Consider first Mr Blair's man, the active Christian Phil Woolas. Mr Woolas, a former president of the National Union of Students, is one of those Labour men who seems capable of endless self-reinvention. He has never changed his mind about important things, never been wrong and yet - magically - advocates nothing that he advocated 10 years ago.

Let us be fair to Mr Woolas: the middle of a by-election campaign is not always the best place for lengthy confessions of error, especially when your campaign manager is Peter Mandelson. But what about open, fair debate? According to Mr Woolas, the Liberal Democrat candidate, Chris Davies, is not to be trusted because he keeps doing "silly" things - such as supporting a Royal Commission to look at decriminalising cannabis. He is soft on drugs. Hmmm ... one wagers that Mr Woolas did not campaign against cannabis in his NUS days. To call for a debate about its decriminalisation simply does not constitute tolerance for drug-taking. This is just name- calling.

And which aspect of the national debate is best served by Mr Woolas's slogan, "the strong choice"? What does this mean? At supermarkets "the strong choice" would denote a ripe Stilton or a germ-blasting loo-cleaner.
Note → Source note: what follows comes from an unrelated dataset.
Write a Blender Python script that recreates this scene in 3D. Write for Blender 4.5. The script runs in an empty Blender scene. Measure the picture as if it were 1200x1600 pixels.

Oswald Mosley was once "the strong choice". All one can safely say is that, at a tad over five feet, Mr Woolas is certainly the short choice.

Liberal Democrats, of course, are famous for their by-election tactics. But given that Mr Woolas abhors big spending, high taxes and lax laws, they are forced to fall back on the accusation that he now lives in Brentford, which, although he was born locally, makes him a carpet-bagger - a "comer- in". It is just as well he was not born in Trinidad or Dhaka, for then he would be beyond the pale. This is mindless parochialism, not liberalism.

The truth, of course, is that the two candidates agree on everything - except who should be the MP. They may be "new" parties, but they practise old politics.